Using an initial cost of 0.01, the model gave a training error of 39.62% and a test error of 37.04%, indicating underfitting due to an overly soft margin. After tuning, the best performance was achieved with cost = 5, yielding a cross-validation error of 18.75%.

The tuned model significantly improved generalization, with a training error of 14.75% and a test error of 16.3%. These results perform better than both the initial radial SVM and tuned linear SVM, showing that the radial kernel provides a more flexible boundary and captures non-linear relationships better.

  1. Repeat parts(b)through(e)using a support vector machine with a polynomial kernel.Set degree = 2.
svm_poly_01 <- svm(Purchase ~ ., data = train_data, 
                   kernel = "polynomial", degree = 2, 
                   cost = 0.01, scale = TRUE)
summary(svm_poly_01)
## 
## Call:
## svm(formula = Purchase ~ ., data = train_data, kernel = "polynomial", 
##     degree = 2, cost = 0.01, scale = TRUE)
## 
## 
## Parameters:
##    SVM-Type:  C-classification 
##  SVM-Kernel:  polynomial 
##        cost:  0.01 
##      degree:  2 
##      coef.0:  0 
## 
## Number of Support Vectors:  640
## 
##  ( 323 317 )
## 
## 
## Number of Classes:  2 
## 
## Levels: 
##  CH MM
train_pred_poly01 <- predict(svm_poly_01, train_data)
test_pred_poly01 <- predict(svm_poly_01, test_data)
train_err_poly01 <- mean(train_pred_poly01 != train_data$Purchase)
test_err_poly01 <- mean(test_pred_poly01 != test_data$Purchase)

cat("Training Error (Poly, cost=0.01):", round(train_err_poly01, 4), "\n")
## Training Error (Poly, cost=0.01): 0.3825
cat("Test Error (Poly, cost=0.01):", round(test_err_poly01, 4), "\n")
## Test Error (Poly, cost=0.01): 0.3407
set.seed(1234)
tune_poly <- tune(
  svm,
  Purchase ~ ., data = train_data,
  kernel = "polynomial",
  degree = 2,
  ranges = list(cost = c(0.01, 0.1, 1, 5, 10)),
  scale = TRUE
)
summary(tune_poly)
## 
## Parameter tuning of 'svm':
## 
## - sampling method: 10-fold cross validation 
## 
## - best parameters:
##  cost
##    10
## 
## - best performance: 0.18375 
## 
## - Detailed performance results:
##    cost   error dispersion
## 1  0.01 0.39625 0.06096732
## 2  0.10 0.34250 0.04901814
## 3  1.00 0.20250 0.03525699
## 4  5.00 0.18625 0.04185375
## 5 10.00 0.18375 0.03283481
best_poly <- tune_poly$best.model

train_pred_best_poly <- predict(best_poly, train_data)
test_pred_best_poly <- predict(best_poly, test_data)
train_err_best_poly <- mean(train_pred_best_poly != train_data$Purchase)
test_err_best_poly <- mean(test_pred_best_poly != test_data$Purchase)

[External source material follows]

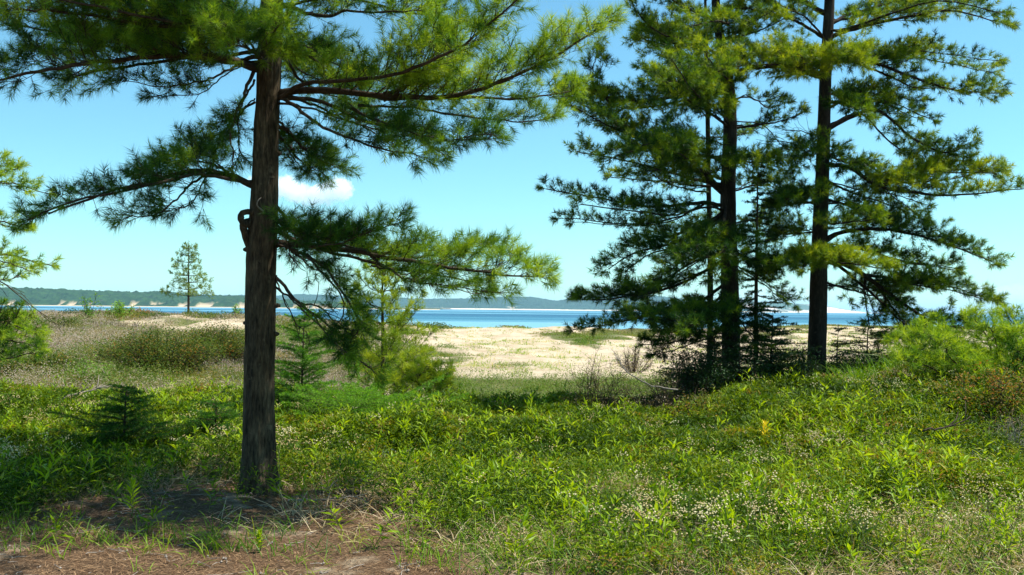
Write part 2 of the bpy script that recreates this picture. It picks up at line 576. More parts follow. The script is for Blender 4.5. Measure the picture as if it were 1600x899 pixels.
# ------------------------------------------------------------------ lake
LAKE = -2.3
m, nt, out = mat('lake_water')
geo = N(nt, 'ShaderNodeNewGeometry')
mp = N(nt, 'ShaderNodeMapping')
mp.inputs['Scale'].default_value = (0.35, 1, 1)
nt.links.new(geo.outputs['Position'], mp.inputs[0])
w1 = noise(nt, 0.9, 6, 0.65, mp.outputs[0])
mp2 = N(nt, 'ShaderNodeMapping')
mp2.inputs['Scale'].default_value = (0.0006, 0.006, 1)
nt.links.new(geo.outputs['Position'], mp2.inputs[0])
w2 = noise(nt, 1.0, 3, 0.5, mp2.outputs[0])
p = N(nt, 'ShaderNodeBsdfPrincipled')
cr = ramp(nt, [(0.38, (0.012, 0.075, 0.14)), (0.5, (0.03, 0.14, 0.21)), (0.6, (0.15, 0.33, 0.41))], w2.outputs[0])
nt.links.new(cr.outputs[0], p.inputs['Base Color'])
p.inputs['Roughness'].default_value = 0.35
p.inputs['IOR'].default_value = 1.33
p.inputs['Specular IOR Level'].default_value = 0.22
b = N(nt, 'ShaderNodeBump')
b.inputs['Strength'].default_value = 1.0
b.inputs['Distance'].default_value = 0.5
nt.links.new(w1.outputs[0], b.inputs['Height'])
nt.links.new(b.outputs[0], p.inputs['Normal'])
nt.links.new(p.outputs[0], out.inputs[0])
ys = np.array([100, 160, 400, 1500, 6000, 20000, 44000.])
xs = np.array([-44000, -8000, -2000, -400, 0, 400, 2000, 8000, 44000.])
X, Y = np.meshgrid(xs, ys)
V = np.stack([X.ravel(), Y.ravel(), np.full(X.size, LAKE)], 1)
i = np.arange(len(ys) - 1)[:, None] * len(xs)
j = np.arange(len(xs) - 1)[None]
F4 = np.stack([i + j, i + j + 1, i + j + 1 + len(xs), i + j + len(xs)], -1).reshape(-1, 4)
w = obj('lake_water', mesh('lake_water', V, [F4]), m)
w['kind'] = 'structure'


# ------------------------------------------------------------------ far shores
def hill_mat(name, forest_a, forest_b, sandc, sc):
    m, nt, out = mat(name)
    a1 = N(nt, 'ShaderNodeAttribute', attribute_name='sand')
    geo = N(nt, 'ShaderNodeNewGeometry')
    n1 = noise(nt, sc, 4, 0.6, geo.outputs['Position'])
    r = ramp(nt, [(0.3, forest_a), (0.7, forest_b)], n1.outputs[0])
    mx = N(nt, 'ShaderNodeMix', data_type='RGBA')
    nt.links.new(a1.outputs['Fac'], mx.inputs['Factor'])
    nt.links.new(r.outputs[0], mx.inputs[6])
    mx.inputs[7].default_value = (*sandc, 1)
    p = N(nt, 'ShaderNodeBsdfPrincipled')
    p.inputs['Roughness'].default_value = 1
    p.inputs['Specular IOR Level'].default_value = 0
    nt.links.new(mx.outputs[2], p.inputs['Base Color'])
    nt.links.new(p.outputs[0], out.inputs[0])
    return m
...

cat("Training Error (Best Poly):", round(train_err_best_poly, 4), "\n")
## Training Error (Best Poly): 0.1562
cat("Test Error (Best Poly):", round(test_err_best_poly, 4), "\n")
## Test Error (Best Poly): 0.1556

With an initial cost of 0.01, the model resulted in a training error of 38.25% and a test error of 34.07%, indicating significant underfitting due to a soft margin and limited model flexibility. The optimal cost was found to be 10, yielding a cross-validation error of 18.38%. The resulting tuned model achieved a training error of 15.62% and a test error of 15.56%, showing substantial improvement over the initial poly model and better performance compared to both the linear and radial kernel SVMs.

  1. Overall, which approach seems to give the best results on this data?

A: Based on the test error rates after tuning each model, the polynomial kernel (degree = 2) gave the best overall performance. It achieved the lowest test error rate of 15.56%, slightly outperforming both the radial SVM (16.3%) and the linear SVM (16.3%).

While all three models performed similarly after tuning, the polynomial kernel offered a better balance between flexibility and generalization, suggesting that the relationship between predictors and the target (Purchase) is non-linear, but does not require overly complex boundaries. Therefore, the polynomial SVM (degree = 2, cost = 10) seems to be the most effective approach.